La impunidad es una estaca en el alma de los ciudadanos ultrajados por quienes se valen de su poder para aguijonear a quienes son colocados, premeditadamente, en el degolladero de sus linchamientos. Convierten la red de medios controlados por el gobierno en “arco y flecha” para disparar a mansalva contra sus blancos predilectos: todo aquel que es considerado incómodo para un régimen purulento que no aguanta que lo tanteen, siquiera, porque está tan débil, al punto de que revientan los forúnculos que, parecidos a cráteres lunares, cubren su cuerpo.
Los voceros oficialistas disparan maquinalmente sobre sus víctimas. Lo hacen con saña, son diabólicamente sanguinarios y conscientes de que desembuchan cualquier bodrio, prevalidos de esa manta que los protege de las leyes, cual pararrayo instalado en sus lenguas adiposas. Mentes retorcidas ocupan a sus anchas los estudios de televisión, pagados con el presupuesto nacional, graznando caños de improperios a los que no hay una pizca para poder contrariar. Para cumplir ese papel son condiciones indispensables estar dispuestos a mentir, a representar el don de la engañifa, con cinismo, con aventuras satánicas, con capacidad de controlar las convulsiones estomacales que pudieran derivarse de la pestilencia de sus vulgaridades y a no reparar, en ningún caso, en el daño moral que se le infringe a la sociedad como un todo.
Es la gritería ensayada para que ninguna voz decente se haga escuchar. La opacan, la silencian sofocando su decoro por la vía del desprestigio. Para esa indigna misión alquilan sus vidas los sicarios de la calumnia, los que como un ofidio venenoso saltan desde las pantallas de la televisión para clavarte, con toda la frialdad y malignidad inusitada, sus mortales colmillos. Son asalariados mendaces, en muchos casos, y en otros el protagonismo lo asumen los capitostes a los que no les es suficiente el cúmulo de riquezas mal habidas, los instrumentos de poder que manipulan, sino que deben también hundirse en ese pozo de burlas estrepitosas, a costa del buen nombre de mujeres y hombres que son pasadas, arbitrariamente, por las horcas caudinas en que han devenido los medios comunicacionales intervenidos por el régimen.
Todo eso se devuelve. Son como esas torrenteras que desatan su furia en medio de las tormentas y aplastan con la inmundicia que desprevenidamente lanzaron a su corriente.

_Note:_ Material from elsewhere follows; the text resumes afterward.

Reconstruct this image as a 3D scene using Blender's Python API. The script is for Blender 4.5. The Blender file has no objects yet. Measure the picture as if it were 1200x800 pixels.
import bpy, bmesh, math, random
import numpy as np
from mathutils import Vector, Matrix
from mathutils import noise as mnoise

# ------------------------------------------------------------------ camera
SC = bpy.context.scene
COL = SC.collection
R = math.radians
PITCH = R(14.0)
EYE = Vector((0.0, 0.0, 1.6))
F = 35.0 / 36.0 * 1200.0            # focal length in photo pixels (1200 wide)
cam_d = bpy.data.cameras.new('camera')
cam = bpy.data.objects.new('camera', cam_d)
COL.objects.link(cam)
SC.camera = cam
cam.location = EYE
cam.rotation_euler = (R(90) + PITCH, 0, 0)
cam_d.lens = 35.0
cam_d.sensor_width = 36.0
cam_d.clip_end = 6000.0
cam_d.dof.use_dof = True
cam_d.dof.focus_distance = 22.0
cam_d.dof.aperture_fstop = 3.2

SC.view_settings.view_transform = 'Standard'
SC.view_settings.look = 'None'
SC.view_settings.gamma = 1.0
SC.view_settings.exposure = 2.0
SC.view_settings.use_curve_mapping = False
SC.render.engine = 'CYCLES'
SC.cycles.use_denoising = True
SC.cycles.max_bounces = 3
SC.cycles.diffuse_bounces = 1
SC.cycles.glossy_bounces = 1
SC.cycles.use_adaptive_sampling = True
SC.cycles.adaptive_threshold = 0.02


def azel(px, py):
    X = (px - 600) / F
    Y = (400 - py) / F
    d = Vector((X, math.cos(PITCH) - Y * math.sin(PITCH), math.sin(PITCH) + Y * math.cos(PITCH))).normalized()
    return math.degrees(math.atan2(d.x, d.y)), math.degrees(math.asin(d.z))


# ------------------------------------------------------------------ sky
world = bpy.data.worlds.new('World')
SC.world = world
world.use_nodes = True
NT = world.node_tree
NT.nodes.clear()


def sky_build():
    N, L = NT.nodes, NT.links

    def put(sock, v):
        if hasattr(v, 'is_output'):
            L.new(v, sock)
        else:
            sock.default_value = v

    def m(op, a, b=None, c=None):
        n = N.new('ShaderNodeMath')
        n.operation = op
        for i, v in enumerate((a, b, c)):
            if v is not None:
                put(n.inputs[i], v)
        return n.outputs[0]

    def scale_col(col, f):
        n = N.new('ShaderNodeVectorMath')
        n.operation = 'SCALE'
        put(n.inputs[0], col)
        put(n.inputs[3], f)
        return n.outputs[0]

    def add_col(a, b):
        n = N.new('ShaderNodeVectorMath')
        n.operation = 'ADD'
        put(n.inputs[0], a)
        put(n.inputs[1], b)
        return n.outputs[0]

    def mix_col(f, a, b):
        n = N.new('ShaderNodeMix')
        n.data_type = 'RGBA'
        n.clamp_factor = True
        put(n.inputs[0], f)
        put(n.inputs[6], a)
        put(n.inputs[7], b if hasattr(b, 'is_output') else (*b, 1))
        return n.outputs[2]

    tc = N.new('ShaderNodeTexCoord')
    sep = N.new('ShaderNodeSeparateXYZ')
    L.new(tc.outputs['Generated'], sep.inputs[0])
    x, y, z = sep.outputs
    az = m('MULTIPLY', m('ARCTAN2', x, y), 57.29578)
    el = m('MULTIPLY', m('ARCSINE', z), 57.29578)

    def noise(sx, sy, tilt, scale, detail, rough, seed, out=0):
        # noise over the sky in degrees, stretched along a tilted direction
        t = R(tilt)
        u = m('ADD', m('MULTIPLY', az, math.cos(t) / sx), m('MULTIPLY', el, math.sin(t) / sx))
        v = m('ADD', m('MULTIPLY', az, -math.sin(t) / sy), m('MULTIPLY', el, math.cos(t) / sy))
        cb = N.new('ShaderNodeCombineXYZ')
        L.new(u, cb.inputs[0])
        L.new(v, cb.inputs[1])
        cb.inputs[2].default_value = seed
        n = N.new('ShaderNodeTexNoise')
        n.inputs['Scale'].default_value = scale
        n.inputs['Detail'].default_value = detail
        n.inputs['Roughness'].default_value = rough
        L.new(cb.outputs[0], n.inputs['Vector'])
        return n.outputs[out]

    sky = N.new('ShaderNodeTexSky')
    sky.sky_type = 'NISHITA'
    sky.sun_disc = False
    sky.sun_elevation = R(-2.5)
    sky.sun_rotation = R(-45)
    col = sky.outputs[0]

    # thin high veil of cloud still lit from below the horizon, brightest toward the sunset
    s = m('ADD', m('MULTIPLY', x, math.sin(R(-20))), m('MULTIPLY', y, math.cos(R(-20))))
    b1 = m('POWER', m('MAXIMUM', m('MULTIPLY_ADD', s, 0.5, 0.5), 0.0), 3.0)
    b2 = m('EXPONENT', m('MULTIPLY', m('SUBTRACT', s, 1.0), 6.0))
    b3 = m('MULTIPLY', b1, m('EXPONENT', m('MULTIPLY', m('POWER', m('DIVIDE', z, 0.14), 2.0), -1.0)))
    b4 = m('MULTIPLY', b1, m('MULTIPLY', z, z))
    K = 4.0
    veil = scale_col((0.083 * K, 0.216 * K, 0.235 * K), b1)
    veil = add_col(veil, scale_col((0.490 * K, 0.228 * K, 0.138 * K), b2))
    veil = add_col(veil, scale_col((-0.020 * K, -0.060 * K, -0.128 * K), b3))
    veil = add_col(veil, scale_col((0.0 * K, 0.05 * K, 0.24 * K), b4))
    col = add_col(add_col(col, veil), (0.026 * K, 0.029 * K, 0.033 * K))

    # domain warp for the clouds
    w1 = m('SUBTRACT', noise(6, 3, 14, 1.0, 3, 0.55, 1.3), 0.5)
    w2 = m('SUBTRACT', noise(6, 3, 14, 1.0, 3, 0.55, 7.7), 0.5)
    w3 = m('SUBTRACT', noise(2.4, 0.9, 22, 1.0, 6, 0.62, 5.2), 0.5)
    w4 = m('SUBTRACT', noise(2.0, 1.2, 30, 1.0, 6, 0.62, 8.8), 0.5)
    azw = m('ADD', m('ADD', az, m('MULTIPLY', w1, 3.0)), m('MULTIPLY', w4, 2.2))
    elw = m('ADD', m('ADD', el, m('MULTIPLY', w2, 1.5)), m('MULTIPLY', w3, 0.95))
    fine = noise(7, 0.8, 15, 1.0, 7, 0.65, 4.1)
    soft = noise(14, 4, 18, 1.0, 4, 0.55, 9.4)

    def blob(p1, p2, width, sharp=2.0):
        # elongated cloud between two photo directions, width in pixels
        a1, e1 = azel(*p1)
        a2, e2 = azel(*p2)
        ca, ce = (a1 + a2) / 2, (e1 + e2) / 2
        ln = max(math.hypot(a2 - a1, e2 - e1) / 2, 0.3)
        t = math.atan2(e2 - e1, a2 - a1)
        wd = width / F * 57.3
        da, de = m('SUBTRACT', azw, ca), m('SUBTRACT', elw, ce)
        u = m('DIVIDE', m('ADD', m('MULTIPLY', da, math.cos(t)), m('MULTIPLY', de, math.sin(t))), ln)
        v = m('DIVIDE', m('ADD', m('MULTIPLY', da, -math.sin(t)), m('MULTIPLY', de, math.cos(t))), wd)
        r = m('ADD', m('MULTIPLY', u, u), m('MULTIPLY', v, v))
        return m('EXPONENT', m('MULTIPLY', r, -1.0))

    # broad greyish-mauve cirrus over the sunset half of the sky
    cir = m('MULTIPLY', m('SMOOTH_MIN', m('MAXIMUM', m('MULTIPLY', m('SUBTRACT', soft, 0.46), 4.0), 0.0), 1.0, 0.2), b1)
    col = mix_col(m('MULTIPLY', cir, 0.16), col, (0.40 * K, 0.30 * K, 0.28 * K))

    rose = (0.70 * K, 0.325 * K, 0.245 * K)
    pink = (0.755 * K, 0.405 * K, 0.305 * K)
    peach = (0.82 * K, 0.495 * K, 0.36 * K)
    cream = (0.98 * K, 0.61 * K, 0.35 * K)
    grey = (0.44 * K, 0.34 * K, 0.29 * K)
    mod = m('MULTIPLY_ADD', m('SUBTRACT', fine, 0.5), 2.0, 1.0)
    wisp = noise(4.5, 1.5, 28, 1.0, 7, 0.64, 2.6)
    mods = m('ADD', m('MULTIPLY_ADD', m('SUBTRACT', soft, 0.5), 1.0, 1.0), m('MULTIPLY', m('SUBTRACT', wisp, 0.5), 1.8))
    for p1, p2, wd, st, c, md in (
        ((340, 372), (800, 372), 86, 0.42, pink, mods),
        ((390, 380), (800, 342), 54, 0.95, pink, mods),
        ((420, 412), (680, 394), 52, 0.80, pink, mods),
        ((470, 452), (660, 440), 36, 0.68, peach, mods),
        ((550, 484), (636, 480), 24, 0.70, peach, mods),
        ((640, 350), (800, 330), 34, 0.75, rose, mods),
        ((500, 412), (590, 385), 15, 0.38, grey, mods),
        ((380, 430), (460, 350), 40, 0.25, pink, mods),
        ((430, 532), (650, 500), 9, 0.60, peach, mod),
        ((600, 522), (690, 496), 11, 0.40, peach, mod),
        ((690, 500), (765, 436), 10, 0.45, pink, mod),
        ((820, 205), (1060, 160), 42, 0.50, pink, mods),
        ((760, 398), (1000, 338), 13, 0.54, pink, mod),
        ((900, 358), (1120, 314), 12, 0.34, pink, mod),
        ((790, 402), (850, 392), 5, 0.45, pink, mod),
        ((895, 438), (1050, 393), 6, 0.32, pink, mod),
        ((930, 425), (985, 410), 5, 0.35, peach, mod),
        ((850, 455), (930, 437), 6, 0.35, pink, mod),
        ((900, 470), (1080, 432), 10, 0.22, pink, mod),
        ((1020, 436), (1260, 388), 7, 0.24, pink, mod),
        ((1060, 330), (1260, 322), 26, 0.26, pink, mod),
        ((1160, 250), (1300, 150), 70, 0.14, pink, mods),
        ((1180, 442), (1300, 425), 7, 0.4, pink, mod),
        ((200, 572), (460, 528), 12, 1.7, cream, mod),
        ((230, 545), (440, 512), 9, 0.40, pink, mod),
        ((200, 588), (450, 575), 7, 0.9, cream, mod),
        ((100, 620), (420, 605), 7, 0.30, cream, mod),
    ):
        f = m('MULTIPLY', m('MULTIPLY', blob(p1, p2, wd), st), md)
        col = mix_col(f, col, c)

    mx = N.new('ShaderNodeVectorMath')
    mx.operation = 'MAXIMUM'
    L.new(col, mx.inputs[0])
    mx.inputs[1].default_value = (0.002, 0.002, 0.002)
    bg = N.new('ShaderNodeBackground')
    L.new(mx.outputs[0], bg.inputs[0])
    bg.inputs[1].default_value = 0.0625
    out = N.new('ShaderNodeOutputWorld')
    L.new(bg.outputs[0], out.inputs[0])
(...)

Esa es la ley de Dios, las reglas que históricamente han regido esta vida, en la humanidad, y ese código es preferible, siempre, al de la “ley del talión”.
Los problemas de Venezuela hay que resolverlos para que la gente viva con paz y amanezca con un sol radiante de progreso. Eso requerirá de disposición, inteligencia, coraje y tiempo, mucho tiempo. Por lo tanto, mal se puede desperdiciar una hora en un infortunado desquite. La justicia divina existe, y hará su trabajo.